I think Monet had it right.  He painted knowing that the moment in time he was trying to capture is a moment that will never come again.  That’s what’s great about art…it’s that one moment in time when you look at your result and think, “I did that.”  And this moment, that art, will never come again.  Pretty heady stuff.

As a photographer and a travel journalist who moves around the country, the planet for that matter, I know that the second I click that shutter, write that story, that’s not a time or a place that will ever come again…not for me, not for anyone.  That’s what’s so beautiful.

You can put 50 photographers, 50 writers, in the same place, the same time and each and every one of them will come back with something different.  And they’ll look at what they’ve accomplished and think, “I did that.”  And they can be proud of what they’ve done, forever.  How cool is that?  And even better, no one else can do it.  Only them.  Only in that moment.

I was in Cannes, France once, at a convention for filmmakers, trolling for companies that might want to co-produce a project with us. I used to live in France, so being there again was not a really big deal. However, I found myself at the harbor, walking around, looking at all the yachts, taking pictures, and thinking to myself, this moment, right now, will never come again.  I kind of woke up for a second and I decided I’d better make the most of it.

I know I can’t possibly be the only person this has happened to.  You go somewhere, you’re doing your job, getting that next great shot, that next great story, and not taking time to enjoy any of it. Then you get home and have all these regrets about not having paid attention to what was right in front of you.  That old saying “take time to smell the roses", or coffee, or whatever, pops into your head, and you know it’s a moment that’s lost.  
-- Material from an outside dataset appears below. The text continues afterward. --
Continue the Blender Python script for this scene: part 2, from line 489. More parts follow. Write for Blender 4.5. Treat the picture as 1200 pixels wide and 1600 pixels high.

But it’s not!  It’s not because you were there, you clicked the shutter, you wrote the story, and you have the memories.  Good ones.  You got to do what no one else got to do that day.  You got to be a photographer.  You got to be a writer.  You love what you do and every day you wake up happy because of it.  Seriously, it doesn’t get any better than that. 

There’s this scene in “The American President” with Michael Douglas and Annette Benning that I love.  It’s where she goes to the White House to visit and ends up in the President’s bedroom.  Both are nervous, but she goes into the other room for something and comes out wearing one of his shirts, says something and turns around and goes back into the room leaving the President to stand there wondering what’s up.  Then the moment of realization dawns and he says “ok…alright!” and struts into the other room.  We all know what happens next.

The point of that scene is to grab your moment and embrace it. You deserve it.  You created that situation, that art, that image, that article, that moment. Be proud of yourself and what you do, regardless of what it is.  Think…"I did that."